Investigation and prediction of fatigue performance of SLM 316 L stainless steel based on small build orientation variations and heat treatment effects

Abstract

Additive manufacturing (3D printing) has facilitated the creation of complex structures, including lattices with diverse build angles. Since lattices often face quasi-static and cyclic loads, understanding material properties across a wide range of printing angles, post-processing conditions, and loading scenarios is crucial. This study explores the effects of building orientations beyond conventional 0, 45, and 90 degrees on the mechanical properties of 316 L steel, produced by laser powder bed fusion. Quasi-static and cyclic tensile tests were performed to evaluate mechanical behavior in as-built and heat-treated conditions, followed by predictive model development. The ultimate strength showed a modest variation of 7% in the as-built condition, while the heat-treated state exhibited a greater variation of 13%. Fatigue tests indicated minor differences between conditions in the low-cycle region but larger gaps in the high-cycle region, where heat-treated samples generally showed superior performance.
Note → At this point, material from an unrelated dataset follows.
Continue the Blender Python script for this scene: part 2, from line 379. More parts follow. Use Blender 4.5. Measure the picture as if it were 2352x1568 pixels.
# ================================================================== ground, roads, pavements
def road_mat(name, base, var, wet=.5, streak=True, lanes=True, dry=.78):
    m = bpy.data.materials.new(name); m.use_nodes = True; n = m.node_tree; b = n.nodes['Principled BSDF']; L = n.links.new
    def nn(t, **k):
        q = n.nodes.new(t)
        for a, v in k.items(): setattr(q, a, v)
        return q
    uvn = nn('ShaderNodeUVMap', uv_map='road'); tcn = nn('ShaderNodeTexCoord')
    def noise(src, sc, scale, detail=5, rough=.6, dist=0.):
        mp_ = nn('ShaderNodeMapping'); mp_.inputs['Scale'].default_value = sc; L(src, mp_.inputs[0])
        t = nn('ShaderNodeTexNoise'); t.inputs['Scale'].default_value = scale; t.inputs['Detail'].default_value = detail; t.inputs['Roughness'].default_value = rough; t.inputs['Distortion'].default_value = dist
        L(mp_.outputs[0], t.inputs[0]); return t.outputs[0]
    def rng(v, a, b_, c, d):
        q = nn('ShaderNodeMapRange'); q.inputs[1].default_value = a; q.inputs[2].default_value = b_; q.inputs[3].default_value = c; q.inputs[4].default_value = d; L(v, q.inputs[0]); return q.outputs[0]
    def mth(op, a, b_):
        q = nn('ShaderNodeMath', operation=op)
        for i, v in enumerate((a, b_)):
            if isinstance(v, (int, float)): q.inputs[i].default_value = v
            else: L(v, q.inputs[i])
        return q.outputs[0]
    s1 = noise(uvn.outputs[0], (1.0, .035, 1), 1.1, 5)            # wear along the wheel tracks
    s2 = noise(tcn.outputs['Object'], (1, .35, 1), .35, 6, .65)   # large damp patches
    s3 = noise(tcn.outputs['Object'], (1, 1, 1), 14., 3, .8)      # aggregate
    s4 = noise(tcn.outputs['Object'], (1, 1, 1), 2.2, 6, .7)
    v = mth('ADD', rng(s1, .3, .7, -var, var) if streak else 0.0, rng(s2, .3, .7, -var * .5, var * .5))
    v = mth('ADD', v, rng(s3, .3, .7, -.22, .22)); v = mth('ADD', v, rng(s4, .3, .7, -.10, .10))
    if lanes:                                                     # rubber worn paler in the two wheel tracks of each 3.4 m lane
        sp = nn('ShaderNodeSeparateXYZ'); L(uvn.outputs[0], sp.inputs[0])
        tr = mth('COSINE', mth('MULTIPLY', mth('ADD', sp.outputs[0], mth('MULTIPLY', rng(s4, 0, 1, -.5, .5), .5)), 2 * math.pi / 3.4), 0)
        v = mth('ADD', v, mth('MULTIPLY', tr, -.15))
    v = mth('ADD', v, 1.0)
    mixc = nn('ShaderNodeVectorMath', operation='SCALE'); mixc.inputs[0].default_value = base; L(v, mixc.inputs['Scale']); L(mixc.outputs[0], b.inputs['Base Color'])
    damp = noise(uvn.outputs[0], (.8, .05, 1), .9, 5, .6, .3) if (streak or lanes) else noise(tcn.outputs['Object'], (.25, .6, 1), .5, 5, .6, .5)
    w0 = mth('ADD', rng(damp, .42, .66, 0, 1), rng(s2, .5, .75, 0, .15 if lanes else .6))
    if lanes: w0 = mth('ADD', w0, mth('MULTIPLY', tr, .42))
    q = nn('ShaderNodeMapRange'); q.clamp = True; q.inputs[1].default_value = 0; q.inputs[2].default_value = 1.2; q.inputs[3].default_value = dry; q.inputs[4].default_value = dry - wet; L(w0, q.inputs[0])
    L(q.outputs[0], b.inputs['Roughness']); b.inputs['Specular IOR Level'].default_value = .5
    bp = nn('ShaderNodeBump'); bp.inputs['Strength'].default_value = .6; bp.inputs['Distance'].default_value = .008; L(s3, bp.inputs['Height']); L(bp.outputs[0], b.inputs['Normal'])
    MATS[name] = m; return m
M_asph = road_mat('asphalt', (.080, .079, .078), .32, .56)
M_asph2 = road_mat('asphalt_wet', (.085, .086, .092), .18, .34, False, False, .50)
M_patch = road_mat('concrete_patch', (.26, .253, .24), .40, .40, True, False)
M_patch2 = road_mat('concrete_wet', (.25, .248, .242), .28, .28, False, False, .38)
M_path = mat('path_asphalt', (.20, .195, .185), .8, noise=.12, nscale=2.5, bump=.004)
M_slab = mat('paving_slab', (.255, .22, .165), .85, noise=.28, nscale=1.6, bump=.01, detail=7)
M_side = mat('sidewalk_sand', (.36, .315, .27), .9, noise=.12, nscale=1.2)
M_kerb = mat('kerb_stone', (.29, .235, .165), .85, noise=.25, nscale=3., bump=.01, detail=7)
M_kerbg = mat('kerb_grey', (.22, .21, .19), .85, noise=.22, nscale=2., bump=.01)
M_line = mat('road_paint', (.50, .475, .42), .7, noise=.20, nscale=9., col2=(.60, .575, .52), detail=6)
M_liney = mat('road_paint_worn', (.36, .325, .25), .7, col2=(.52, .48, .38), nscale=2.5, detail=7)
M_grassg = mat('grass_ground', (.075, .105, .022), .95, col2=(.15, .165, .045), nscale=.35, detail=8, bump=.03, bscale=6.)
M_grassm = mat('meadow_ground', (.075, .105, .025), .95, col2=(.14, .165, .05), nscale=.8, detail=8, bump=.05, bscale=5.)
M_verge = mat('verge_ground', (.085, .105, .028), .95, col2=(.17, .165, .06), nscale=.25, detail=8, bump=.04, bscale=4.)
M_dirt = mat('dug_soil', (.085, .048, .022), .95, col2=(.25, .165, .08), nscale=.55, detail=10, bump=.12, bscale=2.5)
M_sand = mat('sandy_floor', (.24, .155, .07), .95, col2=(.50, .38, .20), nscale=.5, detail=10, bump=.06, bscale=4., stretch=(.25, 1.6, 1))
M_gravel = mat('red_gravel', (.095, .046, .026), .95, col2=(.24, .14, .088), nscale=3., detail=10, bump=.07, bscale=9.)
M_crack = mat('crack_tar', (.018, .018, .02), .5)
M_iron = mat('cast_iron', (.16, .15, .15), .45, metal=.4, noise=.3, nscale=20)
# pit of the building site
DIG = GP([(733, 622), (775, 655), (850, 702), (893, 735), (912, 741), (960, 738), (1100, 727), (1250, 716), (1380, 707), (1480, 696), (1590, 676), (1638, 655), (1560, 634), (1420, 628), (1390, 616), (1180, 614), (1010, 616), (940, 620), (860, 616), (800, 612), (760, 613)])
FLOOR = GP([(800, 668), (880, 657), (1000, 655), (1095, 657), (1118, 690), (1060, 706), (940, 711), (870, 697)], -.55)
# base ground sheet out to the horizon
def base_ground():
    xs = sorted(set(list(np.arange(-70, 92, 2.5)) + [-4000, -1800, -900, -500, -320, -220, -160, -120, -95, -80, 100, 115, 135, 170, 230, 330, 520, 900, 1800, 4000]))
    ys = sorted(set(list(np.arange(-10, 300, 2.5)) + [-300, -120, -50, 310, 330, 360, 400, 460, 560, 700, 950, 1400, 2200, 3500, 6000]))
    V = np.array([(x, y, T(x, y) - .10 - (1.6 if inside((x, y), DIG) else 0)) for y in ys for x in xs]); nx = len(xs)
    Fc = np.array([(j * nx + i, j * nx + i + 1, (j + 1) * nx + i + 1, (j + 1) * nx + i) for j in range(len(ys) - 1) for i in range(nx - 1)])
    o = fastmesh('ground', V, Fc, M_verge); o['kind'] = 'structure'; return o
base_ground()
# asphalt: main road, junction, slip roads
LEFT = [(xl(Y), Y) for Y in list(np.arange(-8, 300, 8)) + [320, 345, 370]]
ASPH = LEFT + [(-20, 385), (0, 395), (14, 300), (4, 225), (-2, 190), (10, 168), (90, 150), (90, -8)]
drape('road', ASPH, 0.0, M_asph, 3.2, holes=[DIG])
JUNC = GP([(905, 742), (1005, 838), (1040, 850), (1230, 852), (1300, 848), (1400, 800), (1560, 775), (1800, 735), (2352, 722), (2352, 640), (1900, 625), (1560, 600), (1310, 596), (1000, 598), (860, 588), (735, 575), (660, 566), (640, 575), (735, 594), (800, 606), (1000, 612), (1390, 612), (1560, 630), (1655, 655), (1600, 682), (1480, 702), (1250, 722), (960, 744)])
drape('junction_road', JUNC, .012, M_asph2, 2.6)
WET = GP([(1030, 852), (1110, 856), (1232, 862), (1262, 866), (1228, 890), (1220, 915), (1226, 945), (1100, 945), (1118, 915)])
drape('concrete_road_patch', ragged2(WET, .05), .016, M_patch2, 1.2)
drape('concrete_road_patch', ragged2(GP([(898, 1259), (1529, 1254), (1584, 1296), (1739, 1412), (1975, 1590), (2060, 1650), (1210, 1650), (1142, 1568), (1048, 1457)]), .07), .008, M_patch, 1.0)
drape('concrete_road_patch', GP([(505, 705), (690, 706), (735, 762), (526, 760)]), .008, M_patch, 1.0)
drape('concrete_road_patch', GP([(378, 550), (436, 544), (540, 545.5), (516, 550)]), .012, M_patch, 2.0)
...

Inclination angle had a greater effect on fatigue life in the as-built state, with horizontal part orientations outperforming vertical ones. The predictive model demonstrated robust reliability, with nearly 90% of data within an accepted scatter factor of less than three. Requiring minimal experimental data (two fatigue curves per condition), the model is valuable for forecasting fatigue behavior in complex lattice structures.